During World War I, he served in the army as official painter of officer portraits for the War Department and painted a likeness of the Czar. He also continued with his own work, which was a variety of scenes including impressionistic landscapes to genre scenes and portraits.
In 1920, he emigrated to the United States and became an American citizen. He and his family settled in New York City where he earned a reputation for fluidly painted portraits. At that time, abstraction was becoming popular among New York artists, but he remained true to his realist style and to his roots in Russian humanism, which emphasized portraiture revealing the aspirations of human beings.
He began exhibiting at the National Academy in 1926, and from 1932 lived on West 67th Street in New York City. He painted landscapes from settings on Long Island, capturing the changing atmosphere of various seasons and various times of the day.
In 1939, he traveled to Laurel, Mississippi, where he painted portraits of the Rogers and Mason families who were prominent there in banking and other businesses.
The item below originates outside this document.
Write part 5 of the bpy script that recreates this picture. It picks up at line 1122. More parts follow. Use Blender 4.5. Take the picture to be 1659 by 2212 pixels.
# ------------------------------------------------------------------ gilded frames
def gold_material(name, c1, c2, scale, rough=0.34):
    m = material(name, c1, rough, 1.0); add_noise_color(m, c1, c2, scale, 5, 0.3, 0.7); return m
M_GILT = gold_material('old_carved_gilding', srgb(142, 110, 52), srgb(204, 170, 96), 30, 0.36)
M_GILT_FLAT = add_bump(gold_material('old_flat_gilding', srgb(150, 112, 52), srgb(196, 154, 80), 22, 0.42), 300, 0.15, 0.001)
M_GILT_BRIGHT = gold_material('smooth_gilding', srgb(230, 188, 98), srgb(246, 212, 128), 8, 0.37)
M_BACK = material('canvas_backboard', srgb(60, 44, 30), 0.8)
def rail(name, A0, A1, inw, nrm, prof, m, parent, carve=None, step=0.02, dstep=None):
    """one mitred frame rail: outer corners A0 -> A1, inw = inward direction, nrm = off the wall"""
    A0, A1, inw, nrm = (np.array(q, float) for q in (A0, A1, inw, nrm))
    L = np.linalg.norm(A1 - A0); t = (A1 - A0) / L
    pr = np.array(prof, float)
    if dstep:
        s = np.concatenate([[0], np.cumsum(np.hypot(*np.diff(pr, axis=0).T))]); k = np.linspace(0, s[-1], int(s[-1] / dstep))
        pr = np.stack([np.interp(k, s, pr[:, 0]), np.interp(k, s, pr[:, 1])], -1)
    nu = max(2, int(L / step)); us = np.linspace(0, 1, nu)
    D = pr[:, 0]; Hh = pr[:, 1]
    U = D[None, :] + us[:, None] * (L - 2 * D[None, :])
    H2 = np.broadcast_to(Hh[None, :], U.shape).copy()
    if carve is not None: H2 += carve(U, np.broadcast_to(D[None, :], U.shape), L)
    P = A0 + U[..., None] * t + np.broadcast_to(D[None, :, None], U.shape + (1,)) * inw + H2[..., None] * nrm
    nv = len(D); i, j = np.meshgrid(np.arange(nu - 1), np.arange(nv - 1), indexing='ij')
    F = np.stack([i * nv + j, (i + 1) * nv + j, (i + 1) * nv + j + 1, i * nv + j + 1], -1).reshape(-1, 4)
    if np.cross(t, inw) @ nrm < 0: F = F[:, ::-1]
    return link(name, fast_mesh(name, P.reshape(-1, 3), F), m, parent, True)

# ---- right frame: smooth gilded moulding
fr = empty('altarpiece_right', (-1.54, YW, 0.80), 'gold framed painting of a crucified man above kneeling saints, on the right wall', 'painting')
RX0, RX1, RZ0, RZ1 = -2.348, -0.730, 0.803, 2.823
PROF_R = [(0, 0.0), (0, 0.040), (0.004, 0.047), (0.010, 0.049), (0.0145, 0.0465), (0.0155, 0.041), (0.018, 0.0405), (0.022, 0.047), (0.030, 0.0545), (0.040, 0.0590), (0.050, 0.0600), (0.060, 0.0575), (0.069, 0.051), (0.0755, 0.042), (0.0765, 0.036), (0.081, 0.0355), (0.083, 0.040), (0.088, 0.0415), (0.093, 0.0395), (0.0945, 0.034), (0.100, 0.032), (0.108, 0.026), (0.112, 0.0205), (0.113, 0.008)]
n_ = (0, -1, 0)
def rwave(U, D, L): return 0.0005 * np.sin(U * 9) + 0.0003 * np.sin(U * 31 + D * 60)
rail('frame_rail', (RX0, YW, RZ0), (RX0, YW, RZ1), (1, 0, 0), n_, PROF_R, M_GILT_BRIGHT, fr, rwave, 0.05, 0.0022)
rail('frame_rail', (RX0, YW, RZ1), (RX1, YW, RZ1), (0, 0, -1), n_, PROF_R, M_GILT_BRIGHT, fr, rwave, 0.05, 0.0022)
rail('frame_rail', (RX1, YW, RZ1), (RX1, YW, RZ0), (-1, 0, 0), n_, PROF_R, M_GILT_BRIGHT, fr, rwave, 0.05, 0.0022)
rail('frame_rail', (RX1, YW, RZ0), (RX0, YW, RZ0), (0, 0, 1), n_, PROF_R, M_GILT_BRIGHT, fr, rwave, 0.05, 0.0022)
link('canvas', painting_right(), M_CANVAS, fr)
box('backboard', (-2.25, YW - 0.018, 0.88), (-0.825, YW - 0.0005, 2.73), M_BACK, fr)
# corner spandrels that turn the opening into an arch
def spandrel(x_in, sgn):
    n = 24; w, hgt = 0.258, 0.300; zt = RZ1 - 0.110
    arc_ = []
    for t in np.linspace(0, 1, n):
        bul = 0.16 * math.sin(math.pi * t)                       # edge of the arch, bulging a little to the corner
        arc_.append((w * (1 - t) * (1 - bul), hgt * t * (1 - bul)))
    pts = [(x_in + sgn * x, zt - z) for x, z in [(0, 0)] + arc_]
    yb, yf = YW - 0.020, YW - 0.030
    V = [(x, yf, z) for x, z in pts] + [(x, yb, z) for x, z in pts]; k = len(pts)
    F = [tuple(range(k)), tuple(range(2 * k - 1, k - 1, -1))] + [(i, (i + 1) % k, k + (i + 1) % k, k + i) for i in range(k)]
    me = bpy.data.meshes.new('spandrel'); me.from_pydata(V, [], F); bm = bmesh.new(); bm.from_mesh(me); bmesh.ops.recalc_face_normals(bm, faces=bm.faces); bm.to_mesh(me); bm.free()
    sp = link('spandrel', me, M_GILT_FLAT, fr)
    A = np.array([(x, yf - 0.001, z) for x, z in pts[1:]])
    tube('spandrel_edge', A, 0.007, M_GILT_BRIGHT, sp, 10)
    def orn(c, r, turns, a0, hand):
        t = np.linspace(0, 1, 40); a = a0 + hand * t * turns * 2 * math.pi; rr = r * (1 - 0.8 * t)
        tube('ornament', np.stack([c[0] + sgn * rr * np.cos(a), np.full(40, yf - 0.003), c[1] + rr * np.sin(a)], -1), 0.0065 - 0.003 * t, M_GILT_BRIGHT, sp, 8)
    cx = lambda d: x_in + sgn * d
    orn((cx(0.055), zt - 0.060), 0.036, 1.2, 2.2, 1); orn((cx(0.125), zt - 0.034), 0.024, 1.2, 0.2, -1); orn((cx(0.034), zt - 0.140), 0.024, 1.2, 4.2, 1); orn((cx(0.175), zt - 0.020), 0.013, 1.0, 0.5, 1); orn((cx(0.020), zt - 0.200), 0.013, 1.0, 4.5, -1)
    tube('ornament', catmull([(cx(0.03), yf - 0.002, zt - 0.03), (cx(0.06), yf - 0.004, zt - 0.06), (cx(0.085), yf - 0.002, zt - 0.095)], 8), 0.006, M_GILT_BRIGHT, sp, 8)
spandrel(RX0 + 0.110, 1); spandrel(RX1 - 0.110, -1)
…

A newspaper article stated that he was planning on traveling westward through Texas, New Mexico, and Arizona to do additional portrait commissions.
He died in 1944 in New York City, leaving a widow, daughter, and son, Leon, who subsequently became the Director of Architecture at the Rockefeller Center where he created and produced the annual Christmas tree lighting spectacular.
Nicholas's work is in the collections of the Russian Art Museum in St. Petersburg, the Academy of Art in St. Petersburg, and the Lauren Rogers Museum in Laurel, Mississippi.